Avec l’essai « Que fait la police ? Et comment s’en passer », Paul Rocher analyse avec minutie l’emprise policière dans nos sociétés
Deux ans après son premier essai intitulé « Gazer, mutiler, soumettre: politique de l’arme non létale » (2020), l’économiste Paul Rocher publie aux éditions La Fabrique une analyse approfondie du rôle de l’institution policière.
Une réfutation du “mythe policier”
A la suite de son étude sur le lien entre l’usage de plus en plus croissant des armes non létales (Nuages lacrymogènes, grenades de désencerclement, LBD 40…) et l’escalade de la violence lors des manifestations, Paul Rocher revient sur un certain nombre de présupposés qui sont au fondement du « mythe policier » dans nos sociétés. En s’appuyant sur une pluralité d’études, l’objet de ce livre est de réfuter minutieusement les idées selon lesquelles la police empêcherait le crime et manquerait de moyens pour parvenir à cette fin. Par le biais d’une approche subtile et pluridisciplinaire des sciences humaines et sociales, Paul Rocher historicise l’institution policière en France et montre comment celle-ci est devenue omnipotente.
Une autonomisation progressive de l’institution policière ?
Ce livre rend compte de l’institutionnalisation de la police et de son autonomisation qui lui permet d’avoir une emprise de plus en plus croissante sur la société. Avec précision, l’auteur porte ainsi une grande attention à retracer le rôle historique de la police, qui avant l’apparition du capitalisme n’était pas nécessairement lié aux enjeux de maintien de l’ordre. A ses origines, la police était communautaire et pouvait s’occuper de tâches diverses comme l’enlèvement des encombrants, ou la lutte contre le vagabondage. Ce n’est qu’avec le développement du capitalisme à la fin du XIXème siècle, que la police se professionnalise et devient une institution à part entière chargé d’assurer l’ordre et de réprimer. Pour l’auteur, cette répression s’est profondément accentuée avec l’émergence du néolibéralisme, qui détricote l’État-providence et admoneste les corps qui se mobilisent contre les réformes entreprises par nos dirigeants.

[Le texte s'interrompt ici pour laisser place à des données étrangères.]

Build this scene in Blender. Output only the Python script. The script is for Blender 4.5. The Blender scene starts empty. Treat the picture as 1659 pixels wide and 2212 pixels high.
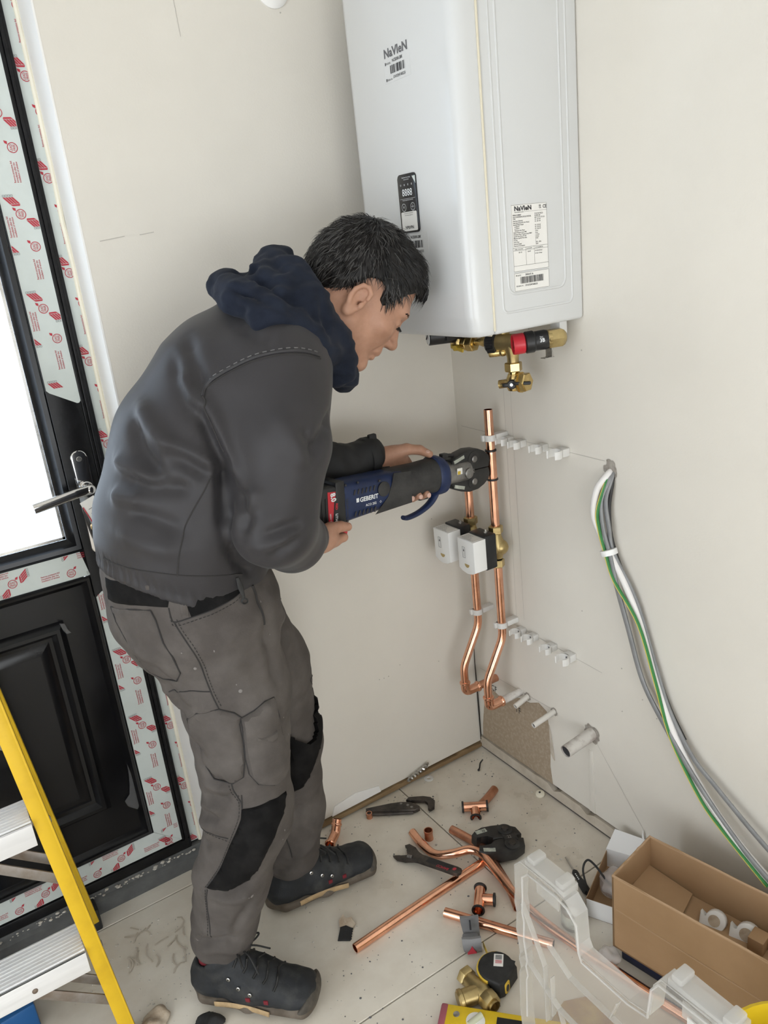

La professionnalisation progressive de la police ne s’est pas faite par hasard et sans conséquences. L’économiste montre que c’est principalement pour des intérêts privés et protéger l’ordre établi que la police se structure à partir du Second Empire. L’institution policière est donc d’abord construite dans les intérêts de la classe capitaliste dominante, qui est désireuse d’éviter toutes contestations. Progressivement cette institution va prendre une place de plus en plus importante, et jouer un rôle dans la déportation des Juifs durant la Shoah. Au travers des exemples de la Shoah, des banlieues et des manifestations des Gilets Jaunes, Paul Rocher retrace comment par la colonisation, l’impérialisme et le capitalisme, la police se construit contre une grande partie du peuple. L’auteur conteste ainsi les mots prononcés par le Président de la République Emmanuel Macron, qui soutenait que les montées des répressions racistes et violentes de la police étaient étroitement liées à une montée générale du racisme et des violences en France.
Une réflexion sur le dépassement de l’institution policière
Dans la dernière partie du livre, Paul Rocher soutient que nous pourrions nous passer de la police et qu’une autre façon d’assurer la sûreté dans nos sociétés est possible. Cette thèse que porte l’auteur et qui sert de sous-titre au livre s’appuie sur deux exemples : l’Irlande du Nord et l’Afrique du Sud. Rocher montre que dans ces deux cas, d’autres formes comme les comités de rue se sont structurés contre des formes d’institution racistes, ou ségrégationnistes. Avec ce dernier chapitre, Paul Rocher envisage une autre résolution aux problèmes que posent l’institution policière.
L’intérêt du travail de Paul Rocher est d’apporter une réflexion nouvelle sur le rôle et le fonctionnement de l’institution policière. Une institution dont le racisme apparaît comme systémique et surdimensionnée par rapport aux nombres de crimes et de délits commis. Si les références sont multiples, convoquant sociologie, histoire, économie, la lecture de « Que fait la police ? et comment s’en passer » n’est jamais hermétique. Ainsi, dans une langue claire, Rocher nous enjoint non seulement à dépasser les présupposés qui fondent l’idée que la police est une institution nécessaire, qui est au service de toute la société, mais également à réfléchir à d’autres formes de gestion des conflits indépendantes de l’appareil d’État.
En plus de cette réflexion sur l’institution policière qui est disponible dans toutes nos librairies, nous vous invitons à découvrir le très saisissant documentaire Un pays qui se tient sage (2020) du journaliste David Dufresne.
Que fait la police ? et comment s’en passer, Paul Rocher, Paris, La Fabrique, 2022, 256 pages, 14 euros.